Sunday, October 19, 2008

Just after I finished posting this morning, I was catching up on some blog reading while Sunday lunch was cooking and saw this post on A Wrinkle in the Calico about a site that lets you create giant posters. So, after lunch and after letting the children have their time on the computer- grrrrrr- I just had to have a play with the black and white cogs design (last photo on this morning's post). I am not going to print out all of it, but looking at it on screen has given me some ideas - maybe enlarge the design, split into columns then shift them out of line. Of course, I could print out all the parts and try rearranging them like a jigsaw. Or maybe print sections onto inkjet fabric and join by continuing the shapes over the spaces inbetween with machining. As usual, it will probably turn out as something completely different. Need to spend time with the sketchbook - watch this space.

Designing With Cogs




Following on from thinking about clocks, I pulled out this photo from my module 1 sketchbook. I took this on holiday in Venice a few years ago, in one of the churches. It is actually part of an old mechanism for the church bells - I am sure there is a proper name for this but I don't know it - rather than a clock but it has the lines and cogs I was thinking of. I had a little play with paper cutouts which I scanned in and manipulated in Paint Shop Pro. Here are the bits of paper on a black background.

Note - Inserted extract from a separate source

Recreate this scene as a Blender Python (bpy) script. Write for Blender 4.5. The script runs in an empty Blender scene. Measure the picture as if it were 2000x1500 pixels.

Then I cut out some more and added some texture with gesso, gold spray paint, crackle medium and black paint on top - the picture doesn't show the gold cracks very well.




I combined this scan with a background that originated in my earlier work with pylon patterns - rubbings from folded paper scanned in and given a new colour scheme. I filled a layer with a metallic gold colour and masked it with the cog shapes so they take that colour and are slightly transparent. The second picture is the result of playing with preset displacement maps. I like the way the shapes extend out of the background in this one.




Finally (for the moment), a black and white study to look at layering the shapes. This is just the scan copied and pasted on top of itself, offset and cropped, with the layers given different amount of transparency. To make the shapes clearer and give more depth, I added drop shadows.


Sunday, October 05, 2008

Adding Sound to Animation and Some Tricky Stitches

Over the last few weeks, I have changed my ISP, set up a wireless network and bought a new computer (now the children have the old one and we can stop arguing over who gets to go on the internet and for how long). It is far worse than moving house - hours going through address lists wondering who these odd names belong to and if I want to give them my new email and more hours checking all my online ids. Finally I have moved over all my favourite bits of software, found out if they still work, and sorted out the licences so they work on the new machine. Now it is all done, I have been playing with Vista and especially the Movie Maker and DVD Maker - at last a big enough memory to cope with everything at once. So, I have added some sound effects to the animation (yes, I know I said it was finished but can't stop fiddling). Here is a clip from it to get the idea - you need to imagine it projected onto the background I made.Have a look at the Coursework pages of my website to see my earlier notes and pictures. The sound is intentionally quite low so you may need to turn up the volume. It is part of my plan that if you were in the room, you might not be sure if you heard it first time.


video

In complete contrast, I have been continuing with the stitch sample for the Tudor historical study - having a hard time with the plaited braid stitch so I have just kept doing it. There is some very dodgy tension as you can see in this photo but I refuse to be defeated.

The sample shows basket stitch, braid stitch, plaited braid stitch, ladder stitch, detached buttonhole, knotted detached buttonhole.